Another new channel that will begin to show its face in 2012 is Smart TV. Not to be confused with the disastrous interactive TV platform, Smart TV (or Connected TV) will bring apps to your television for the first time. I expect the first gambling TV app products to emerge in 2012. However, there are many challenges this channel brings, including fragmented manufacturer support and the new concept of multi-user gambling through one screen - I imagine the first vendors out of the gates won't see immediate success.
Everyone spent the whole of 2011 talking about social, but with not many finding much direct revenue success. Paddy Power made an interesting move with Betdash and our partner company Passoker went live on Victor Chandler, but none of the Facebook-style betting companies seemed to make as big a splash as everyone hoped.

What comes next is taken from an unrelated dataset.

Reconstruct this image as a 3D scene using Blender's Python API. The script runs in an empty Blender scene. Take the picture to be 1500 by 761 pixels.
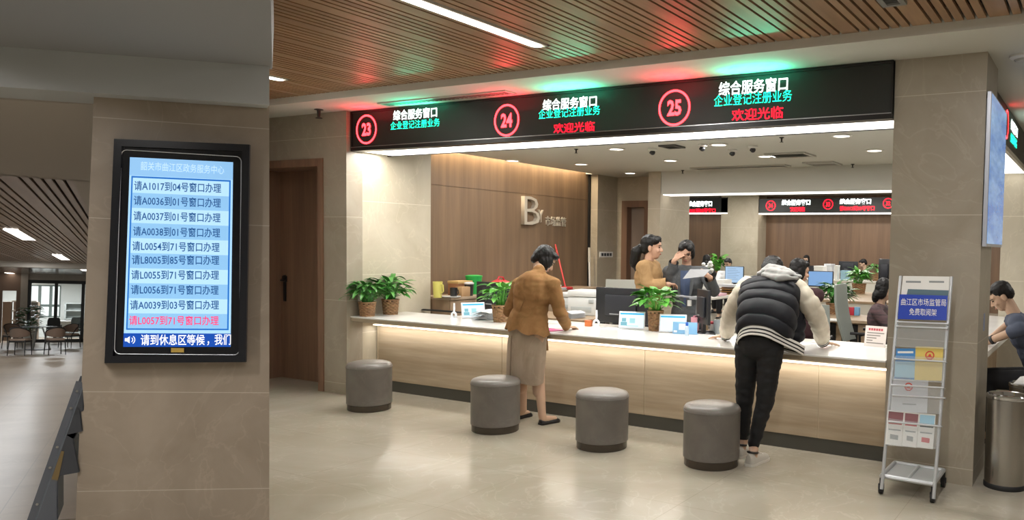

I expect 2012 to see social becoming more deeply integrated into gaming operators' sites and the emergence of the first direct revenue making social betting products. How Facebook and Zynga reposition themselves with regards to gambling will be very interesting. Rumours circulated at the end of this year that Facebook was looking at licensing operators in the UK. How it does this while still yielding value for the operator (and the competing advertising operators) will be interesting. Post-IPO Zynga too is a new beast and must be looking for new revenue streams. Its break from its reliance on Facebook also makes the jump into real-play gambling more of a possibility.
Regulation has also been an interesting trend in 2011. As the turbulent economic times continue, governments are looking for more revenue and the taxation of gaming is a natural starting point. France refused to budge on its failing sports betting regulation, while Germany created its own disaster waiting to happen. The big story that was happening all the way through 2011 though was whether or not the US would open up, but it didn't.
So that leaves the US as the big story for 2012. One to also watch in 2012 is what the UK government does with its relatively open regulatory environment - this will have repercussions across Europe.
This emerging regulatory patchwork leaves pan-European gaming companies with a potentially expensive infrastructure and operating bill. Whether this will lead to more consolidation, or leave room for many localised operators, or indeed allow for the replacement of the legal monopolies with de-facto business monopolies remains to be seen.